### AIM OF THE TASK
Copy out each line of the material below that holds the string "True".

### DATA BLOCK

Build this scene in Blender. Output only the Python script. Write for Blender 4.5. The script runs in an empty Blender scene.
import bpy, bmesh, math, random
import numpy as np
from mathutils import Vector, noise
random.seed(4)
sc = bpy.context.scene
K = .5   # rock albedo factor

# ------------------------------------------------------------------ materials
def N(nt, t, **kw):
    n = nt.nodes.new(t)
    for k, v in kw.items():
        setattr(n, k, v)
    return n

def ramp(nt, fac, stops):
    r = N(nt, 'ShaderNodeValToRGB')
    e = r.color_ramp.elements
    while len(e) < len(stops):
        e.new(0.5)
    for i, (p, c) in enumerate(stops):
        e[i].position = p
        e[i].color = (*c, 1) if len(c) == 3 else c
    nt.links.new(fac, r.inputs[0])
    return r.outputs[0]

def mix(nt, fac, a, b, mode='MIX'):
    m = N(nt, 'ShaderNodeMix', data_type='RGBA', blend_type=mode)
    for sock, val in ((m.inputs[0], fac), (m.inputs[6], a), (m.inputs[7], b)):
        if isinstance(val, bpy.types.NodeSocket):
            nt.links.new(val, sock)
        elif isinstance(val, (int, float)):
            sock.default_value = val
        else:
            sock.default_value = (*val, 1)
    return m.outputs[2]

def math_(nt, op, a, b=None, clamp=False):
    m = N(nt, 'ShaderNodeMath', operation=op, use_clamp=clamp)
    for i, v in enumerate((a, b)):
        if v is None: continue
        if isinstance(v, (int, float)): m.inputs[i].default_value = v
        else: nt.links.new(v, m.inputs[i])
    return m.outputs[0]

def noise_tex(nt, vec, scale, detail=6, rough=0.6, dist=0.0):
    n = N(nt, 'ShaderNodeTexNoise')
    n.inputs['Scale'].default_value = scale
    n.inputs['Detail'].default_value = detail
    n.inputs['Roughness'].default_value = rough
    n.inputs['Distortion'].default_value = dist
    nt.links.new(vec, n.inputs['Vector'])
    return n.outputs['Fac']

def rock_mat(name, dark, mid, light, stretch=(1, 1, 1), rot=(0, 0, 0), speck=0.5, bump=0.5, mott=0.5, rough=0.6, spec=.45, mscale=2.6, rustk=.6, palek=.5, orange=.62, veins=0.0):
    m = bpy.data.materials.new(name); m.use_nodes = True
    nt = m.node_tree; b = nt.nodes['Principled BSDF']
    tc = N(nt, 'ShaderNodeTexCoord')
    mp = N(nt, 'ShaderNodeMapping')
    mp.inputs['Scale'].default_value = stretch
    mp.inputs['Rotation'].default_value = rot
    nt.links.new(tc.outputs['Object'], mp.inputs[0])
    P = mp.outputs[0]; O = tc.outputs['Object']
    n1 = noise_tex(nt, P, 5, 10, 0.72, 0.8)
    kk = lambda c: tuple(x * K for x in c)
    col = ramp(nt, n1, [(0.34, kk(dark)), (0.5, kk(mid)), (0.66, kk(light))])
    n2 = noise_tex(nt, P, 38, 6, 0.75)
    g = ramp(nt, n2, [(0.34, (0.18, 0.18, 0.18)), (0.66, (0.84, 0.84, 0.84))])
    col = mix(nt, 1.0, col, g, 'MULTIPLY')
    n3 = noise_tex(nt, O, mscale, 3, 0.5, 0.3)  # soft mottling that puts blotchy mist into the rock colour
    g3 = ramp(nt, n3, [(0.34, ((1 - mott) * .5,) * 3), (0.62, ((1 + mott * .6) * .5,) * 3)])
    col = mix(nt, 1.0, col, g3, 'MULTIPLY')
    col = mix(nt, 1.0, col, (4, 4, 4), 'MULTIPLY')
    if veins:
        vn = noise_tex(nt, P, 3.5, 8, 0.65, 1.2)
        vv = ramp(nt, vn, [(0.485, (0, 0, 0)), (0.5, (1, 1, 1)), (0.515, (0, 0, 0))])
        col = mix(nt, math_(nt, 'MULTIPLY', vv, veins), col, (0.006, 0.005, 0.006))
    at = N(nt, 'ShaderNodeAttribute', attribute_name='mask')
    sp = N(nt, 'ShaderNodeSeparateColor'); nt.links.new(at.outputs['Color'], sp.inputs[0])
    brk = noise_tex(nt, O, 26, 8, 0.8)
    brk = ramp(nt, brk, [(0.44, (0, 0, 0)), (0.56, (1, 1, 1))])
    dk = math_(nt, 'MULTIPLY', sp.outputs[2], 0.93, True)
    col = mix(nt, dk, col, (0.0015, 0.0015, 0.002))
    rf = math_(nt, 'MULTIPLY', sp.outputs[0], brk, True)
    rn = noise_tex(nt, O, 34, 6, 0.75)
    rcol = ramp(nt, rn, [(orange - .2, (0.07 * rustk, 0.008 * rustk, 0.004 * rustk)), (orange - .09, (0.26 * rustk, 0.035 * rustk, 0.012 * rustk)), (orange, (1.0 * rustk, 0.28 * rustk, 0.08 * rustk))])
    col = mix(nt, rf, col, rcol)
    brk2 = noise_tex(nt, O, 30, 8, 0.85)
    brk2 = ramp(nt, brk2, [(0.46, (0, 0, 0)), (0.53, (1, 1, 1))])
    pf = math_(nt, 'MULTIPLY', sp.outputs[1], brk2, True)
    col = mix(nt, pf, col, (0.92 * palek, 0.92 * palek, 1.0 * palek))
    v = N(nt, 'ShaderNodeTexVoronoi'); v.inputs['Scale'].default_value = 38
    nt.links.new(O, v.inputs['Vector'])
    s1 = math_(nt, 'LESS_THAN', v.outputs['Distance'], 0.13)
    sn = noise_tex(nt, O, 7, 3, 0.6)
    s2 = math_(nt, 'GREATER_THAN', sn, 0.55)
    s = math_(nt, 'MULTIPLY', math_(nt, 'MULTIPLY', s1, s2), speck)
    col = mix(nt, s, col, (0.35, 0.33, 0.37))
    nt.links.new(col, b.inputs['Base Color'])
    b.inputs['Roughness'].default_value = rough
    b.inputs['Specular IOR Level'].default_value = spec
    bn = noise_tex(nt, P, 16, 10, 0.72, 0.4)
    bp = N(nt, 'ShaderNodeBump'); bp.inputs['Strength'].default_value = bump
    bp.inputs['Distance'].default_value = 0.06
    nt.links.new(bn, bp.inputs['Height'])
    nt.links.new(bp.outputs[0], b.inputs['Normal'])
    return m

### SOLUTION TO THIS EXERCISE
    m = bpy.data.materials.new(name); m.use_nodes = True
    dk = math_(nt, 'MULTIPLY', sp.outputs[2], 0.93, True)
    rf = math_(nt, 'MULTIPLY', sp.outputs[0], brk, True)
    pf = math_(nt, 'MULTIPLY', sp.outputs[1], brk2, True)